In this manner the white oak becomes important not only in fixing the length of the parallelogram, but its width also, and it bears directly upon the question whether the maple should be adopted as the corner of the Nelson survey. The jury should have been led to this view of the evidence, or, to say the least that can be said, they should not have been led away from it. And yet the parts of the charge indicated in the 5th and 7th assignments led them quite another way. They received no proper instructions on the effect of a chamber survey returned for more than twenty-one years, nor on the effect of calls for the marks of older surveys. These were two great defects of the charge, and for these errors the record must go to another trial.

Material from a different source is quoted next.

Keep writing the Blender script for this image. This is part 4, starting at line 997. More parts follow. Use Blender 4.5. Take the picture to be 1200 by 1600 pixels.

We say nothing decisive about the over quantity in the Nelson survey, for no account was made of that in the court below; and nothing against the Anthony warrant and survey, for it is not before us, and nothing that we mean to be decisive of the location of the Nelson warrant, for it is a question for the jury. What we would be understood as deciding is, that the instructions which the jury received were not, in the two particulars specified, such as the cause demanded. If, under proper instructions, the jury had located the southern boundary of the Nelson warrant where Mr. Quay thinks it may be located, then, on the assumption that the Evans line was the northern boundary, the plaintiffs would have been entitled to recover such fractional parts of all the land embraced by these lines as their title-papers covered.

'The judgment is reversed, and a venire facias de novo is awarded.